Thursday, December 31, 2015
"The End" Week: Nomad #25!
We saw a lot of set-up for this one previously in a match-up with Dr. Faustus, so here's the conclusion: from 1994, Nomad #25, "American Dreamers, Part Four: Some Times Cry" Written by Fabian Nicieza, pencils by Peter Garcia, inks by Fred Fredericks and Greg Adams. (The font on the title makes it tough to figure out, since "Cry" is in a different style!) With another Michael Golden cover! (I got this issue out of the same mark-down bin I got #19, but hadn't realized it was the last issue right away!)
The man called Nomad, Jack Monroe, has often seemed like a gun-crazed reactionary with a short fuse, but his history may make that understandable: as a child, he had accidentally exposed the fact that his hometown was full of "post-World War II Nazi sympathizers." Sent to a foster home, he was found by the man who would become the commie-fightin' Captain America of the 1950's, would eventually go crazy, end up in suspended animation, wake up and work with the original Cap, then go off to be a gun-toting vigilante. Because of his time frozen, Jack was far younger than his childhood friend Bart Ingrid, a senator gunning for the vice-presidential nomination and secret white supremacist. Jack does gun down the white supremacists, though, since he had remote control of the super-soldier smart gun introduced earlier in the series.
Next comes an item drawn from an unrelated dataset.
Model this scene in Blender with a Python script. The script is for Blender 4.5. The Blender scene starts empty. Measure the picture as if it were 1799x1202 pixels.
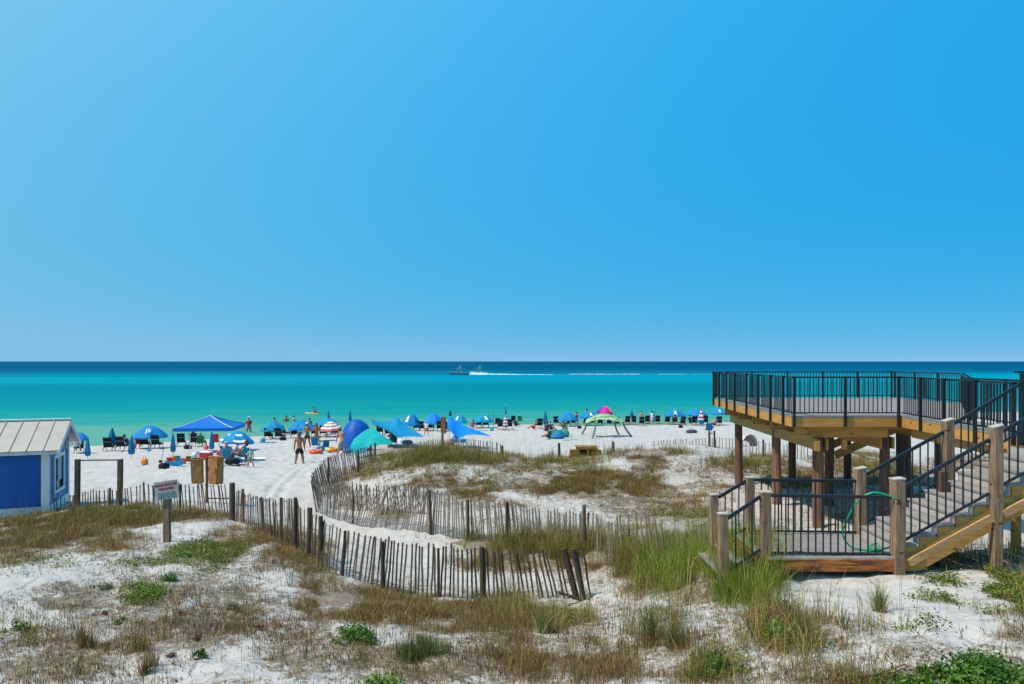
import bpy, bmesh, math, random
import numpy as np
from mathutils import Vector, Matrix, Euler

rnd = random.Random(7)
rng = np.random.default_rng(11)
R = math.radians
scene = bpy.context.scene
col = scene.collection

# ------------------------------------------------------------------ camera
CZ = 7.7                      # camera height above the sea
F = 1300.0                    # focal length, in photograph pixels (1799 wide)
CX, HY = 899.5, 635.0         # image centre column and horizon row
cam_d = bpy.data.cameras.new('camera')
cam = bpy.data.objects.new('camera', cam_d)
col.objects.link(cam)
cam.location = (0, 0, CZ)
cam.rotation_euler = (R(90), 0, 0)
cam_d.sensor_width = 36.0
cam_d.lens = 36.0 * F / 1799.0
cam_d.shift_y = (HY - 601.0) / 1799.0
cam_d.clip_start = 0.1
cam_d.clip_end = 90000
scene.camera = cam

# ------------------------------------------------------------------ light
SUN_EL = 57.0
SUN_H = Vector((-0.955, -0.30, 0)).normalized()      # horizontal direction to the sun
world = bpy.data.worlds.new('World')
scene.world = world
world.use_nodes = True
wn, wl = world.node_tree.nodes, world.node_tree.links
wn.clear()
sky = wn.new('ShaderNodeTexSky')
sky.sky_type = 'NISHITA'
sky.sun_disc = False
sky.sun_elevation = R(SUN_EL)
sky.sun_rotation = math.atan2(SUN_H.x, SUN_H.y)
sky.altitude = 0
sky.air_density = 0.5
sky.dust_density = 0.0
sky.ozone_density = 10.0
sun_vec = Vector((SUN_H.x * math.cos(R(SUN_EL)), SUN_H.y * math.cos(R(SUN_EL)), math.sin(R(SUN_EL))))


def wmath(op, a_, b_=None):
    m_ = wn.new('ShaderNodeMath')
    m_.operation = op
    for i_, s_ in enumerate((a_, b_)):
        if s_ is None:
            continue
        if isinstance(s_, (int, float)):
            m_.inputs[i_].default_value = s_
        else:
            wl.new(s_, m_.inputs[i_])
    return m_.outputs[0]


# the photograph's polarised clear sky: compressed towards the horizon, bluer away from the sun
tcw = wn.new('ShaderNodeTexCoord')
dotn = wn.new('ShaderNodeVectorMath')
dotn.operation = 'DOT_PRODUCT'
wl.new(tcw.outputs['Generated'], dotn.inputs[0])
dotn.inputs[1].default_value = sun_vec
sepw = wn.new('ShaderNodeSeparateColor')
comw = wn.new('ShaderNodeCombineColor')
wl.new(sky.outputs[0], sepw.inputs[0])
for ch, (c0_, pw_, kd_, qd_) in enumerate(((-0.53, 0.946, -0.294, -1.306), (-0.569, 0.152, -0.025, -0.313), (-0.244, -0.042, -0.058, -0.142))):
    lg_ = wmath('LOGARITHM', wmath('MAXIMUM', wmath('MULTIPLY', sepw.outputs[ch], 0.1), 0.02), math.e)
    e_ = wmath('ADD', wmath('MULTIPLY', lg_, pw_), c0_)
    e_ = wmath('ADD', e_, wmath('MULTIPLY', dotn.outputs['Value'], wmath('ADD', wmath('MULTIPLY', lg_, qd_), kd_)))
    e_ = wmath('MINIMUM', e_, math.log((0.215, 0.60, 0.90)[ch]))
    wl.new(wmath('MULTIPLY', wmath('EXPONENT', e_), 10.0), comw.inputs[ch])
bgn = wn.new('ShaderNodeBackground')
bgn.inputs['Strength'].default_value = 0.1
wo = wn.new('ShaderNodeOutputWorld')
wl.new(comw.outputs[0], bgn.inputs['Color'])
wl.new(bgn.outputs[0], wo.inputs['Surface'])
sun_d = bpy.data.lights.new('sun', 'SUN')
sun_d.energy = 4.8
sun_d.angle = R(0.5)
sun_d.color = (1.0, 0.87, 0.68)
sun = bpy.data.objects.new('sun', sun_d)
col.objects.link(sun)
sun.rotation_euler = sun_vec.to_track_quat('Z', 'Y').to_euler()
sun.location = (-30, -20, 60)
vs = scene.view_settings
vs.view_transform = 'Standard'
vs.look = 'None'
vs.gamma = 1
vs.use_curve_mapping = False
vs.exposure = 0.0

# ------------------------------------------------------------------ helpers
ORG = {}


def thing(name, label, cat, loc=(0, 0, 0), rz=0.0, group=None):
    o = bpy.data.objects.new(name, None)
    o.empty_display_size = 0.2
    col.objects.link(o)
    o.location = loc
    o.rotation_euler = (0, 0, rz)
    o['label'] = label
    o['category'] = cat
    if group:
        o['group'] = group
    ORG[o.name] = Vector(loc)
    return o


def tag(o, label, cat, group=None):
    o['label'] = label
    o['category'] = cat
    if group:
        o['group'] = group
    return o


def link(name, me, parent=None, loc=None, rot=None, scale=None):
    o = bpy.data.objects.new(name, me)
    col.objects.link(o)
    if parent is not None:
        o.parent = parent
    if loc is not None:
        o.location = loc
    if rot is not None:
        o.rotation_euler = rot
    if scale is not None:
        o.scale = scale
    return o


class MB:
    def __init__(s):
        s.v, s.f, s.m = [], [], []

    def add(s, vs_, fs_, mi=0):
        b = len(s.v)
        s.v += [tuple(p) for p in vs_]
        s.f += [tuple(i + b for i in f) for f in fs_]
        s.m += [mi] * len(fs_)
        return s

    def box(s, c, size, rot=None, mi=0, taper=1.0):
        hx, hy, hz = size[0] / 2, size[1] / 2, size[2] / 2
        vv = []
        for z, k in ((-hz, 1.0), (hz, taper)):
            for x, y in ((-hx, -hy), (hx, -hy), (hx, hy), (-hx, hy)):
                p = Vector((x * k, y * k, z))
                if rot is not None:
                    p = rot @ p
                vv.append(p + Vector(c))
        return s.add(vv, [(3, 2, 1, 0), (4, 5, 6, 7), (0, 1, 5, 4), (1, 2, 6, 5), (2, 3, 7, 6), (3, 0, 4, 7)], mi)

    def bar(s, p0, p1, w, h, up=(0, 0, 1), mi=0):
        p0, p1 = Vector(p0), Vector(p1)
        d = (p1 - p0)
        L = d.length
        d.normalize()
        up = Vector(up)
        sx = d.cross(up)
        if sx.length < 1e-5:
            sx = d.cross(Vector((0, 1, 0)))
        sx.normalize()
        u = sx.cross(d).normalized()
        vv = []
        for p in (p0, p1):
            for a, b in ((-1, -1), (1, -1), (1, 1), (-1, 1)):
                vv.append(p + sx * (a * w / 2) + u * (b * h / 2))
        return s.add(vv, [(0, 1, 2, 3), (7, 6, 5, 4), (0, 4, 5, 1), (1, 5, 6, 2), (2, 6, 7, 3), (3, 7, 4, 0)], mi)

    def tube(s, pts, rad, n=8, mi=0, caps=True):
        pts = [Vector(p) for p in pts]
        if not hasattr(rad, '__len__'):
            rad = [rad] * len(pts)
        b = len(s.v)
        ref = None
        for i, p in enumerate(pts):
            t = (pts[min(i + 1, len(pts) - 1)] - pts[max(i - 1, 0)])
            if t.length < 1e-9:
                t = Vector((0, 0, 1))
            t.normalize()
            if ref is None:
                ref = t.cross(Vector((0.13, 0.3, 1)))
                if ref.length < 0.2:
                    ref = t.cross(Vector((1, 0, 0)))
            a = (ref - t * ref.dot(t)).normalized()
            ref = a
            c = t.cross(a)
            for k in range(n):
                th = 2 * math.pi * k / n
                s.v.append(tuple(p + a * (rad[i] * math.cos(th)) + c * (rad[i] * math.sin(th))))
        for i in range(len(pts) - 1):
            for k in range(n):
                k2 = (k + 1) % n
                s.f.append((b + i * n + k, b + i * n + k2, b + (i + 1) * n + k2, b + (i + 1) * n + k))
                s.m.append(mi)
        if caps:
            s.f.append(tuple(b + k for k in reversed(range(n))))
            s.m.append(mi)
            s.f.append(tuple(b + (len(pts) - 1) * n + k for k in range(n)))
            s.m.append(mi)
        return s

    def lathe(s, prof, n=16, c=(0, 0, 0), mi=0, mfun=None, sag=0.0):
        b = len(s.v)
        for j, (r, z) in enumerate(prof):
            for k in range(n):
                th = 2 * math.pi * k / n
                s.v.append((c[0] + r * math.cos(th), c[1] + r * math.sin(th), c[2] + z))
        for j in range(len(prof) - 1):
            for k in range(n):
                k2 = (k + 1) % n
                s.f.append((b + j * n + k, b + j * n + k2, b + (j + 1) * n + k2, b + (j + 1) * n + k))
                s.m.append(mfun(j, k) if mfun else mi)
        return s

    def sphere(s, c, r, nu=10, nv=7, mi=0, sc=(1, 1, 1)):
        prof = []
        b = len(s.v)
        for j in range(nv + 1):
            ph = math.pi * j / nv
            for k in range(nu):
                th = 2 * math.pi * k / nu
                rr = max(math.sin(ph), 0.01)
                s.v.append((c[0] + r * sc[0] * rr * math.cos(th), c[1] + r * sc[1] * rr * math.sin(th), c[2] - r * sc[2] * math.cos(ph)))
        for j in range(nv):
            for k in range(nu):
                k2 = (k + 1) % nu
                s.f.append((b + j * nu + k, b + j * nu + k2, b + (j + 1) * nu + k2, b + (j + 1) * nu + k))
                s.m.append(mi)
        return s

    def grid(s, rows, mi=0, mfun=None):
        b = len(s.v)
        n = len(rows[0])
        for r in rows:
            s.v += [tuple(p) for p in r]
        for j in range(len(rows) - 1):
            for k in range(n - 1):
                s.f.append((b + j * n + k, b + j * n + k + 1, b + (j + 1) * n + k + 1, b + (j + 1) * n + k))
                s.m.append(mfun(j, k) if mfun else mi)
        return s

    def mesh(s, name, mats, smooth=False, off=None):
        me = bpy.data.meshes.new(name)
        vv = s.v
        if off is not None:
            vv = [(p[0] - off[0], p[1] - off[1], p[2] - off[2]) for p in vv]
        me.from_pydata(vv, [], s.f)
        if not isinstance(mats, (list, tuple)):
            mats = [mats]
        for m_ in mats:
            me.materials.append(m_)
        if len(mats) > 1:
            me.polygons.foreach_set('material_index', s.m)
        if smooth:
            me.polygons.foreach_set('use_smooth', [True] * len(me.polygons))
            if smooth != 'all':
                me.set_sharp_from_angle(angle=R(40))
        me.update()
        return me

    def build(s, name, mats, parent=None, smooth=False, world=False, label=None):
        off = None
        if world and parent is not None:
            p = parent
            while p.parent is not None:
                p = p.parent
            off = ORG[p.name]
        o = link(name, s.mesh(name, mats, smooth, off), parent)
        if label:
            o['label'] = label
        return o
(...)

He doesn't feel bad for them, but he can't even feel for himself.
Jack later says a tearful goodbye to "Bucky," the baby girl he had been taking care of most of the series. His informant Giscard, the "Favor Banker" tells Jack that both the fringe and the centrists are coming together against him, which Jack suspected since the supremacists had both the smart gun and hired mercenary Zaran. The next day, Senator Ingrid speaks before Congress, to answer the allegations against him, but mainly to try and blow up the place with a briefcase bomb. Jack shows up to stop him with a "stripped-down" version of the smart gun; that still looks to be about the same size and as unwieldy as a 50's vacuum cleaner. Jack shoots Ingrid, who drops his dead-man's switch, blowing up most of the Congressional Building, killing eight. (Jack had given enough time for most of the people to get out, but it seems like that would be a bigger deal!)
Presumed dead, Jack is saved by federal agent Hatch, who has him put in suspended animation again. He'd be back, even if that wouldn't go any better for him than this did. It does seem a shame Brubaker killed him off, since the way America is polarized today, you might be able to get something out of Nomad now...
Poor Nomad. He just never got a break did he? I don't necessarily disagree with what Brubaker did, but he could've have at least allowed Jack a better chance by letting him have an actually decent close fight before having Bucky kill him.
ReplyDeleteOh well. Gotta give Nicieca credit for what he attempted to do with him.
What the heck was it with trench coats back in the day anyway?